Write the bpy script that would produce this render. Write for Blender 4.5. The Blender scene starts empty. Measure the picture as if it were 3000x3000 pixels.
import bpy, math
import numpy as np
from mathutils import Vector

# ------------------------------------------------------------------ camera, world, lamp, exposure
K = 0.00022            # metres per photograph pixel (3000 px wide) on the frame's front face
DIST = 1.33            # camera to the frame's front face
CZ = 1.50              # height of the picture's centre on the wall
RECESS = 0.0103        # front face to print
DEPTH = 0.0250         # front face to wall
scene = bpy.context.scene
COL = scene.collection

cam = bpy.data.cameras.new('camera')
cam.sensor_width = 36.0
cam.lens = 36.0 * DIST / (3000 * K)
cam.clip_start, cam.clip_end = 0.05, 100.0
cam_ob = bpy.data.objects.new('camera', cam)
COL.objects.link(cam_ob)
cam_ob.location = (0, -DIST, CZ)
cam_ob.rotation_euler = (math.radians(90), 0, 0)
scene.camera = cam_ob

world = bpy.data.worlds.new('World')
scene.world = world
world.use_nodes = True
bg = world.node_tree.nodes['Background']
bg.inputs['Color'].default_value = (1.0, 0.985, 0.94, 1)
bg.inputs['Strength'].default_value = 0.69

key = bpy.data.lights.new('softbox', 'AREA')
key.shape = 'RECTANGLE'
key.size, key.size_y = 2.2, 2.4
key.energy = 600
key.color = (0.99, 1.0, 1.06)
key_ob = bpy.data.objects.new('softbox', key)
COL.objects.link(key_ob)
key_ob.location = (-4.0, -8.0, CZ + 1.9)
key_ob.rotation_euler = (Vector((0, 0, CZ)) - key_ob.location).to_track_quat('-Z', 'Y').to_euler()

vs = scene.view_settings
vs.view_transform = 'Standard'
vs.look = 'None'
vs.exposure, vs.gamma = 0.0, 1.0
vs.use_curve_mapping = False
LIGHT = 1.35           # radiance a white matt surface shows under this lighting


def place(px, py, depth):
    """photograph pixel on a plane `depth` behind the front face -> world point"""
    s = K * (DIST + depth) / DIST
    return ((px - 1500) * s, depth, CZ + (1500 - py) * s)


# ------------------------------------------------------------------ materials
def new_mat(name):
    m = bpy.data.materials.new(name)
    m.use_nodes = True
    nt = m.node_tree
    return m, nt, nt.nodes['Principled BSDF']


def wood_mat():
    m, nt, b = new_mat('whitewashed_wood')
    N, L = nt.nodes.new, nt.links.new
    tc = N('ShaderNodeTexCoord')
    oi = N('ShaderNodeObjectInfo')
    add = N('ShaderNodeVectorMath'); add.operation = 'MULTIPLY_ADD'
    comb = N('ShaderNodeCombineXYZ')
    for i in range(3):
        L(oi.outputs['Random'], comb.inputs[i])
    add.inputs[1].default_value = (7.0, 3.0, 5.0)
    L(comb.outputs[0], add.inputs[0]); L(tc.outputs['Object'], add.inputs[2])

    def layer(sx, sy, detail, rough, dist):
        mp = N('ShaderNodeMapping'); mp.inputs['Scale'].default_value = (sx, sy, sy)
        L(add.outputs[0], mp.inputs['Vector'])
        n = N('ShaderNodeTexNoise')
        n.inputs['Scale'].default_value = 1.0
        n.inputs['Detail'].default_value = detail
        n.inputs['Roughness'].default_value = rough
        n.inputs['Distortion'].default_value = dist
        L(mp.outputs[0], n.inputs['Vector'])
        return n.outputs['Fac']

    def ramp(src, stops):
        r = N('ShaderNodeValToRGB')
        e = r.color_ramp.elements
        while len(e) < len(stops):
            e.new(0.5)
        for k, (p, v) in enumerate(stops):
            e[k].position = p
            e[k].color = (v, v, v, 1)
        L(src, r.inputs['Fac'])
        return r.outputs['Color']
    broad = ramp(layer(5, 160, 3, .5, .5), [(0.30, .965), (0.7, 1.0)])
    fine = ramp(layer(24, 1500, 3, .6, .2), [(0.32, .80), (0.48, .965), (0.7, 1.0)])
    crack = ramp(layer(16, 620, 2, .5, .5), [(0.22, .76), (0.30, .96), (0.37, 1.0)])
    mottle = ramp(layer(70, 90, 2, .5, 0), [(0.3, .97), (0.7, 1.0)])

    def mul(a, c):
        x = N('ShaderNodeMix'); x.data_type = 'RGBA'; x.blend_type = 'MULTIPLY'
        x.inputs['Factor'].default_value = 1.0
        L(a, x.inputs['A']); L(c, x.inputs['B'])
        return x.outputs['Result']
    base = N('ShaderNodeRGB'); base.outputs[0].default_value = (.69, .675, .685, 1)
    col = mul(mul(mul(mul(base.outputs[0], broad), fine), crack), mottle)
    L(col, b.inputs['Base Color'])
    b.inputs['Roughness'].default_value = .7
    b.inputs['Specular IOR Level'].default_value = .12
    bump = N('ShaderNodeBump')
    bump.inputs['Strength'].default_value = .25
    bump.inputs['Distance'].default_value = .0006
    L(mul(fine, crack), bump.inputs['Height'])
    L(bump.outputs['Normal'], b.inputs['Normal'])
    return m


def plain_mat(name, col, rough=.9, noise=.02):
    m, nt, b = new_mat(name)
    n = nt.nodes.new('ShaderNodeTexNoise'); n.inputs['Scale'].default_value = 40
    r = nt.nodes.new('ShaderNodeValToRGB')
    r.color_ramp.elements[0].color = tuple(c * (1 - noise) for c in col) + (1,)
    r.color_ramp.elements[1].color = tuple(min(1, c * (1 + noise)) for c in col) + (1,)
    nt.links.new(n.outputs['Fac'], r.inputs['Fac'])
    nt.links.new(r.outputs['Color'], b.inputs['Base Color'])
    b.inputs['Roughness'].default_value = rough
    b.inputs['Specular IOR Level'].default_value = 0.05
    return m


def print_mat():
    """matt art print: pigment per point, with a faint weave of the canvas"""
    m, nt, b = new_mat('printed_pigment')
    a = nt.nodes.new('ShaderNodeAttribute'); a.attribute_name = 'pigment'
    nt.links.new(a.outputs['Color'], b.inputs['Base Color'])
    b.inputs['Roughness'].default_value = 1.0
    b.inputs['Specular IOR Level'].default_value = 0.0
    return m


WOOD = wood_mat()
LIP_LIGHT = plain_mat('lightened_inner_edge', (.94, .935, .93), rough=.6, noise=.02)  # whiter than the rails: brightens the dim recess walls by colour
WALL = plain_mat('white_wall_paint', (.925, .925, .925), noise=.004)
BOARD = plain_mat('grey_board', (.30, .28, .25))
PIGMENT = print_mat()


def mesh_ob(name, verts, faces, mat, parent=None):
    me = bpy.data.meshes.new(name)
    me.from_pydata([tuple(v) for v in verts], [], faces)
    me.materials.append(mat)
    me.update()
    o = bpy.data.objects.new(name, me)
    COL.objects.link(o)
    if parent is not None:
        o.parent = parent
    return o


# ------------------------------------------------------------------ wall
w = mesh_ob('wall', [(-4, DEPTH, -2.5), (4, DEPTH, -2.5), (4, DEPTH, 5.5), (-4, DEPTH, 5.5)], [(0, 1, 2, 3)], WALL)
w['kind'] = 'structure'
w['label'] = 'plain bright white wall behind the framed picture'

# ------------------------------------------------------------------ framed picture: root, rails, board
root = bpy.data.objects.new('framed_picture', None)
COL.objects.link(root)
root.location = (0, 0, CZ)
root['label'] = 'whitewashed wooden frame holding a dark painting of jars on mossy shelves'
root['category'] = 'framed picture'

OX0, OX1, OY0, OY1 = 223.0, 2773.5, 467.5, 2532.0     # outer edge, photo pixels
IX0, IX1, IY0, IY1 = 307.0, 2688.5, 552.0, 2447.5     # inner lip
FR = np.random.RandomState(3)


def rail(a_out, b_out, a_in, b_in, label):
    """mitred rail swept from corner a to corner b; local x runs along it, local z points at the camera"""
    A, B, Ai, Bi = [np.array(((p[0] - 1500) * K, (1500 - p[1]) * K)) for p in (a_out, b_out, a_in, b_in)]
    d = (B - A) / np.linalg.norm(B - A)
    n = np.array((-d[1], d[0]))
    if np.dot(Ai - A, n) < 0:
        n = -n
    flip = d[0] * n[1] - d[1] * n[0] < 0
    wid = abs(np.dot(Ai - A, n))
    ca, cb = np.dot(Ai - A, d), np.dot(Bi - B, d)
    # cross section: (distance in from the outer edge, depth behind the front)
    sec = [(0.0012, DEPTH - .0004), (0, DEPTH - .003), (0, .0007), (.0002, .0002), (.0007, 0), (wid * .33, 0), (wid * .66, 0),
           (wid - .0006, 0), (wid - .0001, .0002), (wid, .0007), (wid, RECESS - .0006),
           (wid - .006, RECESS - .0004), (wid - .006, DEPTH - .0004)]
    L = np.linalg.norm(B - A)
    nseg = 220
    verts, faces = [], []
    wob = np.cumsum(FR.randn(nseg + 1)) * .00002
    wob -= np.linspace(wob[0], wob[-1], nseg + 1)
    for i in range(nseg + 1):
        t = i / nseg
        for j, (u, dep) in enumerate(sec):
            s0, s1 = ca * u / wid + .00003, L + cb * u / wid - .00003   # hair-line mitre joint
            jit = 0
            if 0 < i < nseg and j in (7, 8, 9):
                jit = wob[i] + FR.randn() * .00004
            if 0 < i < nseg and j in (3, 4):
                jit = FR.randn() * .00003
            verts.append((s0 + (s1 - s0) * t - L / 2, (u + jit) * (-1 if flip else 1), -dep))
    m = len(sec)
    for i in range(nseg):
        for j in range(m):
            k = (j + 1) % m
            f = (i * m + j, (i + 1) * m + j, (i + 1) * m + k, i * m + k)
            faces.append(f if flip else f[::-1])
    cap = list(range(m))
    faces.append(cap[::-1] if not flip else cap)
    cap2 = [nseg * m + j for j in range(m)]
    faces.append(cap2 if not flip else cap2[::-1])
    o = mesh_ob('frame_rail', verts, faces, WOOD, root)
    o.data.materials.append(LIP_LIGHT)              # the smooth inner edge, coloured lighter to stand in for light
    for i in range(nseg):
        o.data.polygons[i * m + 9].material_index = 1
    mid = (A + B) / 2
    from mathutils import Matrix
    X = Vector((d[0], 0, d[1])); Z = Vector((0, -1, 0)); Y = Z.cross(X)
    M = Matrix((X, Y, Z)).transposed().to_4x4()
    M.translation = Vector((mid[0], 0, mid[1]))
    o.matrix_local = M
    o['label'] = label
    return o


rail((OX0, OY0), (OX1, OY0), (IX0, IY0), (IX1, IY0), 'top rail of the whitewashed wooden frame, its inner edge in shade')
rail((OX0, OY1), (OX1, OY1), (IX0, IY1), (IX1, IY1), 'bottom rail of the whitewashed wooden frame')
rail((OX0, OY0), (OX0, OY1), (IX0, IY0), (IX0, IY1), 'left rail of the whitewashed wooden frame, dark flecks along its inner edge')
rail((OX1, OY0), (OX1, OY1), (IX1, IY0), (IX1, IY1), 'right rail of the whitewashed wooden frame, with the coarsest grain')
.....
WHAT IS NEEDED: The word "pixels" appears in how many lines of the data? Answer with only the number.

EXPECTED OUTPUT: 2